Bob Dylan au Centre Molson - Du mythe au musicien, le fossé se creuse

Qu'attendait-on hier de Bob Dylan, sinon qu'il soit lui-même, c'est-à-dire intraitable? Si l'on espérait de ce passage au Centre Molson le sing-along nostalgique des chansons tant aimées en quelque 40 ans de route n'amassant pas mousse, on ne pouvait que sortir frustré. Je l'étais, même si je savais qu'il nous saboterait exprès l'accès aux mélodies, et par là le plaisir trop sucré du souvenir. C'est ainsi. Dylan refuse que ses chansons existent autrement qu'au présent, quitte à en réinventer chaque soir les airs. Mais imaginais-je qu'il pouvait s'en éloigner à ce point? Qu'il parviendrait à nous rendre si étrangères les It's Alright, Ma (I'm Only Bleeding), It's All Over Now, Baby Blue, A Hard Rain's A-Gonna Fall et autres Don't Think Twice, It's All Right?

Pour un peu, à le voir ainsi attifé en Zorro de carnaval, on aurait cru qu'il nous traçait un grand Z ironique avec sa Fender Stratocaster, nous signifiant la pure vanité de notre désir de retrouvailles. Heureusement qu'il y avait Dylan le musicien, et les musiciens de Dylan, pour que cette entreprise de déconstruction du mythe ait sa contrepartie. Et quelle formidable contrepartie! Dylan a-t-il été mieux accompagné depuis The Band? Doutons-en: avec l'as texan Charlie Sexton aux guitares, avec ces gars que mille millions de spectacles avec Dylan ont soudés jusqu'à la totale flexibilité, avec Bon lui-même devenu véritable guitariste soliste à force de se payer des solos, ce groupe est si performant, si solide dans toutes les formes des musiques de racines, que le meilleur du spectacle en dépend.

De fait, on ne retrouvait la saveur originale des chansons que dans les solos d'accords à la mexicaine que se partageaient Sexton et Dylan: à ces moments, quand Dylan ne chantait plus et jouait avec l'intensité d'un possédé (avec la patte elvissienne en mouvement constant!), la musique ressuscitait les mélodies et les 8 000 spectateurs renouaient avec leur héritage. C'était d'autant plus flagrant que Dylan offrait un idéal point de comparaison, rendant les nouveautés de l'album Love & Theft très exactement comme sur le disque: la craquante Tweedle Dee & Tweedle Dum, la joliment swing Moonlight, le fumantrockabilly Summer Days, la non moins ronflante Honest With Me étaient non seulement reconnaissables, mais d'élocution presque soignée, alors que les grandes anciennes était mâchouillées comme de vieilles chiques.

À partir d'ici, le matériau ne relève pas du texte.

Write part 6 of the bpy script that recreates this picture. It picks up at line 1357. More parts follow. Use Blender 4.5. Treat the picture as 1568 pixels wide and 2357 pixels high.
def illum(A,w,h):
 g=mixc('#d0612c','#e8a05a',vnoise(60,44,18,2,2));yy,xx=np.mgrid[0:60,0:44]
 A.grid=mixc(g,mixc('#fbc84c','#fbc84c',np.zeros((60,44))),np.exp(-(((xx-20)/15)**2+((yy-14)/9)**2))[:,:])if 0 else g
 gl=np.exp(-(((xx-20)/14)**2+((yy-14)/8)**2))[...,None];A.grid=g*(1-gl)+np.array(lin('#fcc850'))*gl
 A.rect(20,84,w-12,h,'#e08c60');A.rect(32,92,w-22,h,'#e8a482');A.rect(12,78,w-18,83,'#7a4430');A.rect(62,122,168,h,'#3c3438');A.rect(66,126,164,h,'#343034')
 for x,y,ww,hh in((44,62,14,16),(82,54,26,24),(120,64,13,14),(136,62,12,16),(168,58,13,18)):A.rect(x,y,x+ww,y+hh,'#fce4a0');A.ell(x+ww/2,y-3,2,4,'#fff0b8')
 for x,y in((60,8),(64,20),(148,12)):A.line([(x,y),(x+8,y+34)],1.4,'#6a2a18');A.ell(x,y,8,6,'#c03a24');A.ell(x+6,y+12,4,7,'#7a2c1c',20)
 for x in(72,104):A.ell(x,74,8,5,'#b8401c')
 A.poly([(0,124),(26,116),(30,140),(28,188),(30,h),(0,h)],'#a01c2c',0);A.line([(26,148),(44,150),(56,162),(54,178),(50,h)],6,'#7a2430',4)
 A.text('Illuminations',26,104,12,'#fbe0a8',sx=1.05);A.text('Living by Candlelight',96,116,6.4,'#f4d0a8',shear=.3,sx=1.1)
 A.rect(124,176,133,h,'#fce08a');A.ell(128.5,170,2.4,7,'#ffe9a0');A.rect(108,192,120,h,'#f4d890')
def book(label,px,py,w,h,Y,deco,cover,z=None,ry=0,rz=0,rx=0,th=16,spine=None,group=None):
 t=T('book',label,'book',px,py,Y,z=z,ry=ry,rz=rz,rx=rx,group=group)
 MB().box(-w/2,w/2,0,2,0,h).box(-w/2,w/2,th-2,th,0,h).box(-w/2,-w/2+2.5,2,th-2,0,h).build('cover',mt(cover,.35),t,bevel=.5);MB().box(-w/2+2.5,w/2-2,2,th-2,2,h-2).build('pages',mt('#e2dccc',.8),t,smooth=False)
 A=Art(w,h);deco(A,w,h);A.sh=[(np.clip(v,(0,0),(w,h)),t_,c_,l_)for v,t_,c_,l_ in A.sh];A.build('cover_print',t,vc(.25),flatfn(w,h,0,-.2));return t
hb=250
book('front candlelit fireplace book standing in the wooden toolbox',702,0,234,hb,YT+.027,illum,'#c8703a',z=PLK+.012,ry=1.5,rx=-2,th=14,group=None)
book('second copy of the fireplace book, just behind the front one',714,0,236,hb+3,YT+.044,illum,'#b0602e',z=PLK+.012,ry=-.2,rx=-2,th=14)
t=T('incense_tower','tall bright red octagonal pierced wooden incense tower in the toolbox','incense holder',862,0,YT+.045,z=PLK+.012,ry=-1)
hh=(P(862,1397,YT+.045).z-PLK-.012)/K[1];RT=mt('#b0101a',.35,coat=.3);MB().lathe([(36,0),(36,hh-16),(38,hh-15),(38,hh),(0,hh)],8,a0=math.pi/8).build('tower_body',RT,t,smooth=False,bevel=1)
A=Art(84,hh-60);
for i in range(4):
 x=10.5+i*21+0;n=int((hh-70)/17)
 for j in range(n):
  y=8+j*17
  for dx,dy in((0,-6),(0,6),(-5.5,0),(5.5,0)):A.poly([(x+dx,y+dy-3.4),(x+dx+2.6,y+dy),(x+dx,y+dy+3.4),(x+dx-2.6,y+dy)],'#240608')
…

Que restait-il de Stuck Inside Of Mobile With The Memphis Blues Again, épique rock du milieu des années 60? Le riff. De l'hymne Blowin' In The Wind? Le refrain. De Rainy Day Women #12 & #35, de Subterranean Homesick Blues? Les mots d'ordres, tout juste intelligibles: "Everybody must get stoned"; "Don't follow leaders / Watch the parking meters". Plus moyen, en effet, de suivre Dylan. Libéré de ses mots, il va où le mène soir après soir son band, ne servant plus que la musique. La foule, elle, n'a plus qu'à jouir du moment. Et merde à l'oeuvre.